:: What needs to be done ::
Extract all lines in the data that contain the word "Python".
=======
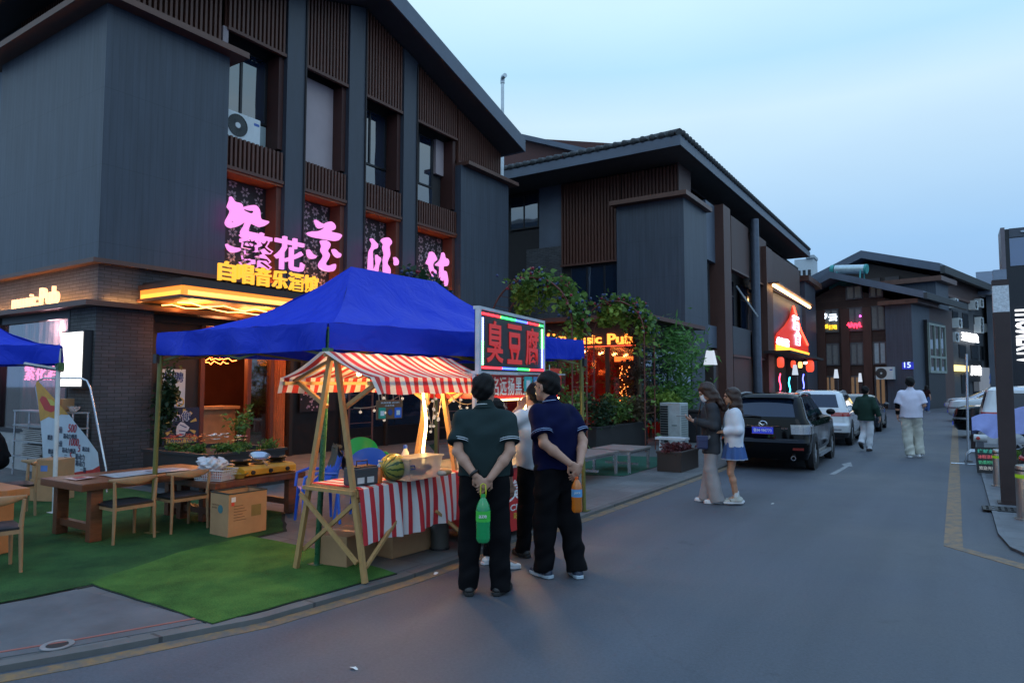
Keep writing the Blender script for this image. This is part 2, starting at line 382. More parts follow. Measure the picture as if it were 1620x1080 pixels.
# ================================================================= the ground
def asphalt_mat():
    m, t, b = nodes_of('asphalt')
    c = nn(t, 'ShaderNodeTexCoord')
    big = nn(t, 'ShaderNodeTexNoise', i_Scale=0.45, i_Detail=7.0, i_Roughness=0.62); t.links.new(c.outputs['Object'], big.inputs['Vector'])
    sp = nn(t, 'ShaderNodeTexNoise', i_Scale=45.0, i_Detail=5.0, i_Roughness=0.8); t.links.new(c.outputs['Object'], sp.inputs['Vector'])
    mpn = nn(t, 'ShaderNodeMapping'); mpn.inputs['Scale'].default_value = (2.2, 0.16, 1); t.links.new(c.outputs['Object'], mpn.inputs[0])
    st = nn(t, 'ShaderNodeTexNoise', i_Scale=1.1, i_Detail=4.0); t.links.new(mpn.outputs[0], st.inputs['Vector'])
    a1 = nn(t, 'ShaderNodeMath', operation='MULTIPLY_ADD'); a1.inputs[1].default_value = 0.9; a1.inputs[2].default_value = 0.0; t.links.new(big.outputs['Fac'], a1.inputs[0])
    a2 = nn(t, 'ShaderNodeMath', operation='MULTIPLY_ADD'); a2.inputs[1].default_value = 0.5; t.links.new(st.outputs['Fac'], a2.inputs[0]); t.links.new(a1.outputs[0], a2.inputs[2])
    a3 = nn(t, 'ShaderNodeMath', operation='MULTIPLY_ADD'); a3.inputs[1].default_value = 1.0; t.links.new(sp.outputs['Fac'], a3.inputs[0]); t.links.new(a2.outputs[0], a3.inputs[2])
    rp = nn(t, 'ShaderNodeValToRGB'); rp.color_ramp.elements[0].position = 0.6; rp.color_ramp.elements[0].color = (0.044, 0.052, 0.066, 1)
    rp.color_ramp.elements[1].position = 1.35 if False else 1.0; rp.color_ramp.elements[1].color = (0.098, 0.112, 0.138, 1)
    dv = nn(t, 'ShaderNodeMath', operation='MULTIPLY'); dv.inputs[1].default_value = 0.64; t.links.new(a3.outputs[0], dv.inputs[0]); t.links.new(dv.outputs[0], rp.inputs[0])
    vo = nn(t, 'ShaderNodeTexVoronoi', feature='DISTANCE_TO_EDGE', i_Scale=0.33)
    wn = nn(t, 'ShaderNodeTexNoise', i_Scale=2.0, i_Detail=5.0); t.links.new(c.outputs['Object'], wn.inputs['Vector'])
    wa = nn(t, 'ShaderNodeMix', data_type='VECTOR') if False else nn(t, 'ShaderNodeVectorMath', operation='MULTIPLY_ADD')
    wa.inputs[1].default_value = (0.5, 0.5, 0.0); t.links.new(wn.outputs['Color'], wa.inputs[0]); t.links.new(c.outputs['Object'], wa.inputs[2]); t.links.new(wa.outputs[0], vo.inputs['Vector'])
    ck = nn(t, 'ShaderNodeMapRange'); ck.inputs['From Max'].default_value = 0.006; ck.inputs['To Min'].default_value = 0.92; ck.inputs['To Max'].default_value = 1.0; t.links.new(vo.outputs['Distance'], ck.inputs['Value'])
    s1 = nn(t, 'ShaderNodeTexNoise', i_Scale=2.6, i_Detail=7.0, i_Roughness=0.7); t.links.new(c.outputs['Object'], s1.inputs['Vector'])
    s2 = nn(t, 'ShaderNodeMapRange'); s2.inputs['From Min'].default_value = 0.62; s2.inputs['From Max'].default_value = 0.7; s2.inputs['To Min'].default_value = 1.0; s2.inputs['To Max'].default_value = 0.72; t.links.new(s1.outputs['Fac'], s2.inputs['Value'])
    s3 = nn(t, 'ShaderNodeMath', operation='MULTIPLY'); t.links.new(ck.outputs[0], s3.inputs[0]); t.links.new(s2.outputs[0], s3.inputs[1])
    sc = nn(t, 'ShaderNodeVectorMath', operation='SCALE'); t.links.new(rp.outputs[0], sc.inputs[0]); t.links.new(s3.outputs[0], sc.inputs['Scale'])
    t.links.new(sc.outputs[0], b.inputs['Base Color'])
    rr = nn(t, 'ShaderNodeMapRange'); rr.inputs['From Min'].default_value = 0.3; rr.inputs['From Max'].default_value = 0.7; rr.inputs['To Min'].default_value = 0.5; rr.inputs['To Max'].default_value = 0.8
    t.links.new(big.outputs['Fac'], rr.inputs['Value']); t.links.new(rr.outputs[0], b.inputs['Roughness'])
    bump_on(t, b, sp.outputs['Fac'], 0.45, 0.004)
    return m
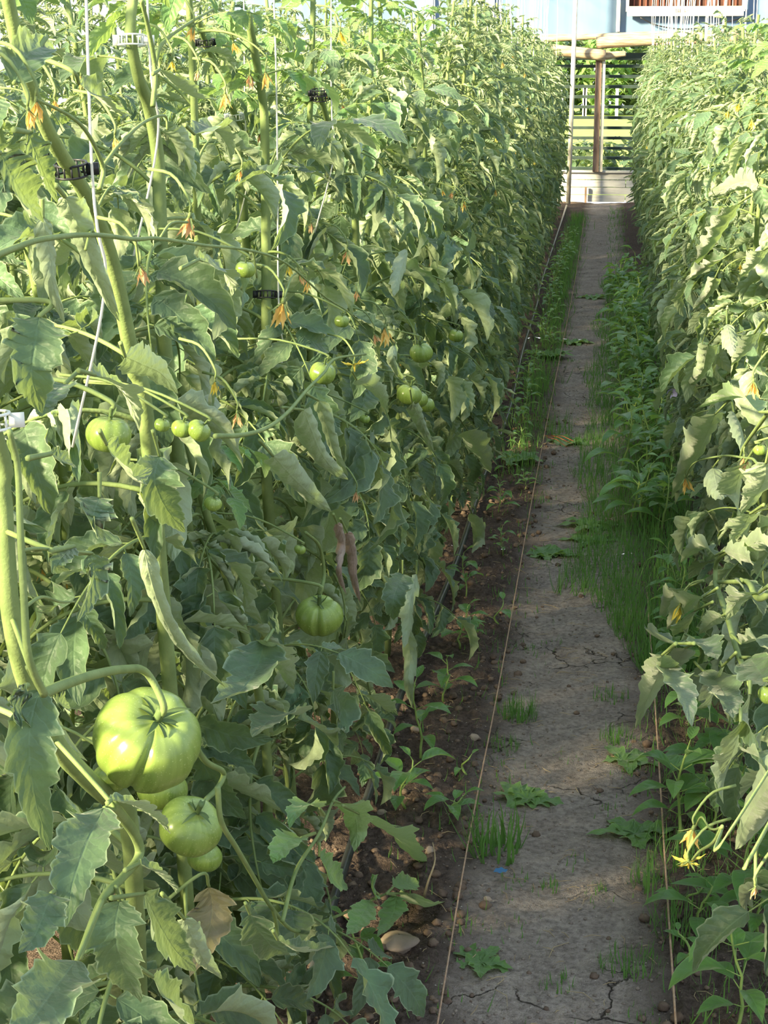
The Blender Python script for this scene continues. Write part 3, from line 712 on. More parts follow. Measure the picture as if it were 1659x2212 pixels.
def hero_root(i): return HP[i][0] if isinstance(HP[i], tuple) else HP[i]
def stem_join(off, q):
    f = max(0, q.z-.06)/1.78
    return Vector((off.x+.02*f*f, off.y-.2*f*f, max(.02, q.z-.06)))
hr_ = random.Random(99)
for pth, wd, X, roll, side, pi, stalk, mat in HL:
    root = hero_root(pi); off = Vector(root.location)
    S = [p-off for p in spline([AX(a, b, X) for a, b in pth], 40)]
    # a leaf is not flat to the view: let its middle bulge forward and its tip swing
    for i, p in enumerate(S):
        f = i/40; p += LDIR*(.012*math.sin(PI*f))+Vector((0, hr_.uniform(-.001, .001), 0))
    cp = (CAM-off-S[20]).normalized()
    nrm = (cp*(1 if side == 't' else -1)+Vector((.25*hr_.uniform(-1, 1), 0, .45 if side == 't' else .1))).normalized()
    mb = MB()
    ribbon(mb, S, nrm, wd*pxm(*pth[len(pth)//2], X)*(1.22 if roll > 1.4 else 1.12), roll=roll, ruffle=hr_.uniform(.1, .25), nu=14, ph=hr_.random(), twist=hr_.uniform(-.5, .5), fold=.12 if side == 't' else 0, teeth=hr_.choice((5., 6., 7.)), lobe=.14 if roll > 1.4 else .34, rip=.12 if roll > 1.4 else .05)
    sp0 = AX(*stalk[0], X)
    sp_ = HP[pi][1]
    j = min((off+q for q in sp_), key=lambda q: (q-sp0).length) if sp_ else sp0
    st = [p-off for p in spline(([j] if .015 < (j-sp0).length < .11 else [])+[AX(a, b, X) for a, b in stalk], 16)]
    mb.tube(st, [.0025-.0006*i/16 for i in range(17)], 1, 6)
    mb.obj('leaf', [mat, STEM], root)

def axes(c, ax):
    """matrix whose z is the fruit axis and whose x faces the camera"""
    v = (CAM-c).normalized(); rt = RT.copy(); up = v.cross(rt).normalized()*1.0
    z = (rt*ax[0]+up*ax[1]+v*ax[2]).normalized()
    x = (v-z*v.dot(z)).normalized(); y = z.cross(x)
    M = Matrix((x, y, z)).transposed().to_4x4(); M.translation = c
    return M
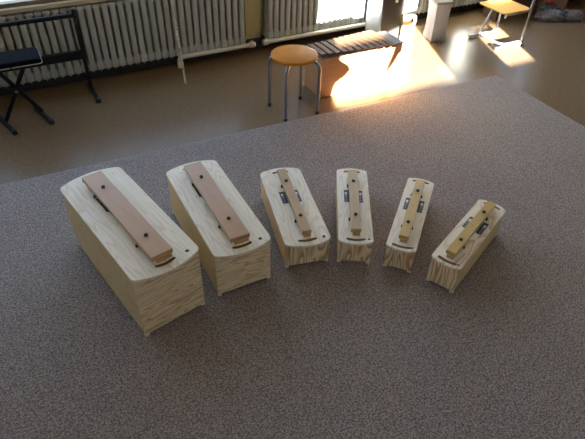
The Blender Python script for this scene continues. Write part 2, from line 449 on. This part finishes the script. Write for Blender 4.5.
def chime_bar(i, x, y, yaw, L, W, H, label, bar, pegy, badge, upright, figured):
    bw, bl = bar
    t = thing('chime_bar', label, 'chime bar', (x, y, CZ), math.radians(yaw), 'six wooden box chime bars in an arc on the carpet')
    H -= CZ
    T = .012; FH = .012
    zt = H-T
    rc = .020 if W > .2 else .011
    bul = .125*W
    ys = -L/2+.018
    holes = [slot(0, ys-.004, .102, .019, -.007), circle(W/2-(.05 if i < 2 else .033 if i == 2 else .021), ys, .0098 if i < 3 else .0075),
             slot(0, -ys+.004, .102, .019, .007)]
    if badge: holes.append(rect(-.021, .021, -.036, .15))
    else: holes.append(rect(-.0535, .02, .08, .212))
    me = plate_mesh('top_plate', arc_outline(W, L, bul, rc), holes, zt, H)
    for p_ in me.polygons:
        c_ = p_.center
        if abs(p_.normal.z) < .9 and abs(c_.x) < W/2-.005 and abs(c_.y) < L/2+bul*(1-(2*c_.x/W)**2)-.005:
            p_.material_index = 2 if abs(c_.y) < .25*L+.07 else 1
    link('top_plate', me, [M['top_figured'] if figured else M['top'], M['ply_edge'], M['rubber']], t)
    # carcass
    g = .003; w = .012; wf = .005
    bx = W/2-g; by = L/2-.004
    fm = M['front_upright'] if upright else M['front_flat']
    b_ = B(); box(b_, -bx, bx, -by, -by+wf, FH, zt, .0012); fin(b_, 'front_panel', fm, t)
    b_ = B(); box(b_, -bx, bx, by-wf, by, FH, zt, .0012); fin(b_, 'back_panel', fm, t)
    for s in (-1, 1):
        b_ = B(); box(b_, s*bx, s*(bx-w), -by+wf, by-wf, FH, zt, .0008); fin(b_, 'side_panel', M['side'], t)
    b_ = B(); box(b_, -bx+w, bx-w, -by+wf, by-wf, FH, FH+.006); fin(b_, 'base_panel', M['inner'], t)
    for sx in (-1, 1):
        for sy in (-1, 1):
            b_ = B(); box(b_, sx*(bx+.001), sx*(bx-.019), sy*(by+.001), sy*(by-.018), 0, FH, .002)
            fin(b_, 'foot', M['foot'], t)
    # rubber cushions under the bar at its two nodes
    for sy in (-1, 1):
        b_ = B()
        hw = bw/2+.003
        box(b_, -hw, hw, sy*pegy-.008, sy*pegy+.008, H, H+.017, .004)
        for sx in (-1, 1):
            tube(b_, [(sx*(hw-.002), sy*pegy, H), (sx*(hw-.002), sy*pegy, H+.012)], [.0065, .0055], 10)
        fin(b_, 'cushion', M['rubber'], t)
    # the sound bar with its undercut belly
    b0 = H+.017; b1 = H+.040
    b_ = B()
    n = 14; prof = []
    for k in range(n+1):
        yy = -bl/2+bl*k/n
        s = abs(yy)/(bl/2)
        cut = .010*max(0, 1-(s/.45)**2)
        prof.append((yy, b0+cut))
    top = [(bl/2, b1), (-bl/2, b1)]
    loop = prof+top
    vs0 = [b_.verts.new((-bw/2, p[0], p[1])) for p in loop]
    vs1 = [b_.verts.new((bw/2, p[0], p[1])) for p in loop]
    b_.faces.new(vs0); b_.faces.new(vs1[::-1])
    m_ = len(loop)
    for k in range(m_): b_.faces.new((vs0[k], vs0[(k+1) % m_], vs1[(k+1) % m_], vs1[k]))
    eds = [e for e in b_.edges if all(abs(v.co.z-b1) < 1e-6 for v in e.verts)]
    bmesh.ops.bevel(b_, geom=eds, offset=.0015, segments=2, affect='EDGES', profile=.5)
    bar_o = fin(b_, 'sound_bar', M['bar%d' % i], t)
    for sy in (-1, 1):
        b_ = B()
        lathe(b_, [(.0030, -.004), (.0082, .0), (.0096, .0035), (.0088, .0075), (.005, .0095)], 16, (0, sy*pegy, b1))
        fin(b_, 'peg', M['rubber'], bar_o, smooth=.9)
    b_ = B()
    for q, (px, py) in enumerate([(-.004, .003), (.004, .006), (0, -.006)] if i == 5 else [(0, .008), (.001, -.004)]):
        lathe(b_, [(.0022, -.0006), (.0022, .0004)], 8, (px, py, b1))
    fin(b_, 'stamp', M['stamp'], bar_o)
    b_ = B(); box(b_, -.3*bw, .42*bw, -bl/2-.006, -bl/2+.03, H, H+.0165, .002)
    fin(b_, 'bar_rest', M['rest'], t)
    if badge:
        hw = .052 if i > 2 else .054
        for s in (-1, 1):
            x0, x1 = sorted((s*.0225, s*hw))
            b_ = B(); box(b_, x0, x1, .006, .114, H-.0002, H+.0018, .0006, 1)
            bd = fin(b_, 'badge', M['badge'], t)
            # white emblem and a grey line of small lettering
            cx = s*.041
            b_ = B()
            z0, z1 = H+.0016, H+.0022
            cy = .083
            out = []
            for k in range(10):
                a = PI/2+2*PI*k/10; r = .0125 if k % 2 == 0 else .006
                out.append(b_.verts.new((cx+.8*r*math.cos(a), cy+1.25*r*math.sin(a), z1)))
            b_.faces.new(out)
            box(b_, cx-.0055, cx+.0055, .062, .066, z0, z1)
            fin(b_, 'emblem', M['mark_white'], bd)
            b_ = B()
            for k in range(7):
                if k == 3: continue
                box(b_, cx-.004, cx+.003+.001*(k % 2), .014+.0058*k, .0178+.0058*k, z0, z1)
            fin(b_, 'lettering', M['mark_grey'], bd)
    return t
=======
:: Answer for the task ::
The Blender Python script for this scene continues. Write part 3, from line 712 on. More parts follow. Measure the picture as if it were 1659x2212 pixels.
The Blender Python script for this scene continues. Write part 2, from line 449 on. This part finishes the script. Write for Blender 4.5.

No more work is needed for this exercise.